<<<<

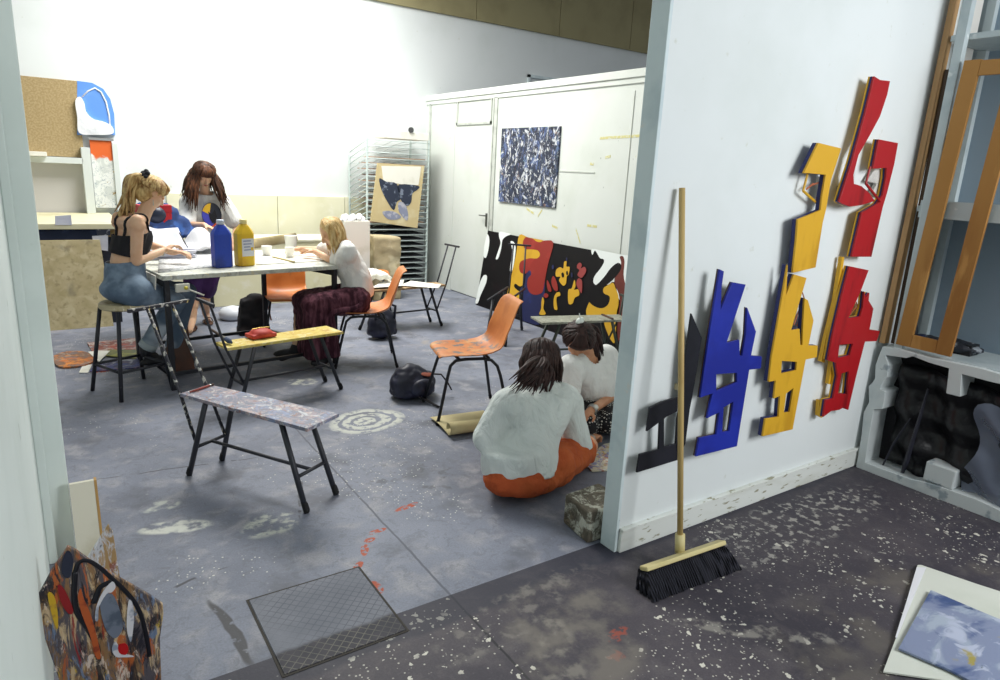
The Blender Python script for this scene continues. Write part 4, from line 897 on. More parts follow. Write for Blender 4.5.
for (x0, y0, s_, pts, lab) in ((830, 70, 3.487, ((160, 345), (190, 350), (188, 395), (180, 430), (172, 455), (150, 430), (165, 400), (130, 392)), 'crumpled silvery cloth between the two upper red reliefs'), (810, 250, 3.775, ((112, 364), (155, 362), (150, 385), (125, 400), (118, 412), (106, 405)), 'crumpled silvery cloth in the square cut-out of the lower red relief'), (780, 135, 4.533, ((185, 195), (208, 190), (200, 260), (190, 325), (178, 315)), 'strip of silvery cloth in the cut-out of the upper yellow relief')):
    tag(obj('crumpled_foil', MB().prism([zpx(x0, y0, s_, pts, yS-.028)], V((0, .022, 0))), foil, bevel=.004), lab, 'foil')
# yellow and dark strips beside the lower red relief
b = MB().prism([zpx(810, 250, 3.775, [(122, 30), (130, 30), (108, 200), (75, 350), (55, 430), (42, 425), (60, 340), (95, 200)], yS-.030)], V((0, .02, 0)))
r = tag(obj('yellow_strip', b, py_, bevel=.001), 'long thin yellow wooden strip beside the left edge of the lower red relief', 'strip')
b = MB().prism([zpx(810, 250, 3.775, [(82, 425), (92, 428), (80, 512), (70, 510)], yS-.030)], V((0, .02, 0))); b.prism([zpx(810, 250, 3.775, [(36, 570), (54, 572), (46, 638), (32, 630)], yS-.030)], V((0, .02, 0)))
tag(obj('yellow_strip', b, py_, bevel=.001), 'short yellow wooden blocks at the lower left of the lower red relief', 'strip')

# ================================================================== BROOM
ha = P(643, 573, z=.075); hb = P(722, 546, z=.075); hd = (hb-ha).normalized(); hs = V((-hd.y, hd.x, 0))
ctr = (ha+hb)/2
r = empty('push_broom', V((ctr.x, ctr.y, 0)), 0, 'wide broom with dark bristles and long wooden handle leaning on the partition', 'broom')
lw = mat('broom_wood', '#d3c58e', .55, [('#c4b57a', 4, .5, .2)], scale=(1, 1, 3))
obj('broom_head', MB().bar(ha+V((0, 0, .014)), hb+V((0, 0, .014)), .046, .020, (hs*.45+V((0, 0, 1))).normalized()), lw, r, world=True, bevel=.005)
k = NT('bristle_fibres', .8, 0, .2); w_ = k.n('ShaderNodeTexWave'); w_.inputs['Scale'].default_value = 26; w_.inputs['Distortion'].default_value = 3; k.L(k.mapped((1, .4, .15)), w_.inputs['Vector'])
k.col(k.mix(w_.outputs['Fac'], '#15151a', '#33333d')); k.bump(w_.outputs['Fac'], .8, .01)
b = MB(); rnd = random.Random(11); N = 44
for i in range(N):
    for j in range(5):
        p = ha.lerp(hb, (i+.5)/N)+hs*((j-2)*.011); e = hd*((i/N-.5)*.05+rnd.uniform(-.006, .006))+hs*((j-2)*.012+rnd.uniform(-.004, .004)-.045)
        b.tube([V((p.x, p.y, .075)), V((p.x, p.y, 0))+e*.5+V((0, 0, .04)), V((p.x, p.y, 0))+e+V((0, 0, .001))], [.008, .0085, .007], 5)
obj('bristles', b, k.m, r, world=True)
hb0 = P(680, 551, z=.095); ht = P(682, 189, y=yS-.020)
obj('socket', MB().tube([hb0+V((0, 0, -.01)), hb0+(ht-hb0).normalized()*.07], .021, 12), lw, r, world=True, smooth=True)
obj('handle', MB().tube([hb0, hb0.lerp(ht, .5), ht], .0125, 12), mat('handle_wood', '#bfa46c', .5, [('#a98c55', 3, .5, .2)]), r, world=True, smooth=True)

# ================================================================== RIGHT SIDE: SHELF UNIT, FOAM TRAY, TIMBER
XR = 3.87
foam = mat('white_foam', '#cfd6d6', .75, [('#bcc6c8', 5, .5, .2), ('#9aa6ac', 10, .62, .08)], (60, .2, .003), world=True)
Z8 = lambda pts, x=XR: [P(840+a/3.4, 340+b_/3.4, x=x) for a, b_ in pts]
outer = [(55, 430), (72, 330), (80, 250), (98, 215), (97, 160), (108, 150), (118, 135), (120, 90), (130, 60), (145, 25), (200, 32), (300, 62), (480, 100)]
inner = [(155, 55), (225, 65), (245, 58), (300, 80), (370, 100), (360, 185), (408, 197), (414, 120), (520, 148), (640, 175), (660, 400), (640, 640), (560, 590), (470, 548), (340, 502), (280, 485), (235, 475), (85, 420), (100, 320), (115, 240), (145, 238), (155, 180), (135, 170), (150, 140), (160, 130), (165, 90)]
o_ = Z8(outer); far = [V((XR, .48, o_[-1].z-.06)), V((XR, .48, .0))]; o_[0].z = 0
r = empty('foam_packing_tray', V((XR+.1, 1.2, 0)), 0, 'large white polystyrene packing tray on its side under the shelf unit, dark inside', 'packing tray')
i_ = Z8(inner)
obj('tray_rim', MB().prism([o_+far, i_], V((.16, 0, 0))), foam, r, world=True, bevel=.006)
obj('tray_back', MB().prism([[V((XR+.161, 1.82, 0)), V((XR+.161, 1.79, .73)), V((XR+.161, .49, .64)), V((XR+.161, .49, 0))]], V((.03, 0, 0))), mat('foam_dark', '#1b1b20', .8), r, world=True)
obj('corner_block', MB().obox(Z8([(335, 465)])[0]+V((.08, 0, .0)), (.075, 0, 0), (0, .075, 0), (0, 0, .055)), foam, r, world=True, bevel=.008)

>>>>

**WHAT TO WORK ON**
Begin at the top of the material above and output each line exactly, stopping after the line that holds "tag(obj('yellow_strip', b, py_, bevel=.001), 'short". Leave out pictures.

**TASK OUTPUT**
The Blender Python script for this scene continues. Write part 4, from line 897 on. More parts follow. Write for Blender 4.5.
for (x0, y0, s_, pts, lab) in ((830, 70, 3.487, ((160, 345), (190, 350), (188, 395), (180, 430), (172, 455), (150, 430), (165, 400), (130, 392)), 'crumpled silvery cloth between the two upper red reliefs'), (810, 250, 3.775, ((112, 364), (155, 362), (150, 385), (125, 400), (118, 412), (106, 405)), 'crumpled silvery cloth in the square cut-out of the lower red relief'), (780, 135, 4.533, ((185, 195), (208, 190), (200, 260), (190, 325), (178, 315)), 'strip of silvery cloth in the cut-out of the upper yellow relief')):
    tag(obj('crumpled_foil', MB().prism([zpx(x0, y0, s_, pts, yS-.028)], V((0, .022, 0))), foil, bevel=.004), lab, 'foil')
# yellow and dark strips beside the lower red relief
b = MB().prism([zpx(810, 250, 3.775, [(122, 30), (130, 30), (108, 200), (75, 350), (55, 430), (42, 425), (60, 340), (95, 200)], yS-.030)], V((0, .02, 0)))
r = tag(obj('yellow_strip', b, py_, bevel=.001), 'long thin yellow wooden strip beside the left edge of the lower red relief', 'strip')
b = MB().prism([zpx(810, 250, 3.775, [(82, 425), (92, 428), (80, 512), (70, 510)], yS-.030)], V((0, .02, 0))); b.prism([zpx(810, 250, 3.775, [(36, 570), (54, 572), (46, 638), (32, 630)], yS-.030)], V((0, .02, 0)))
tag(obj('yellow_strip', b, py_, bevel=.001), 'short yellow wooden blocks at the lower left of the lower red relief', 'strip')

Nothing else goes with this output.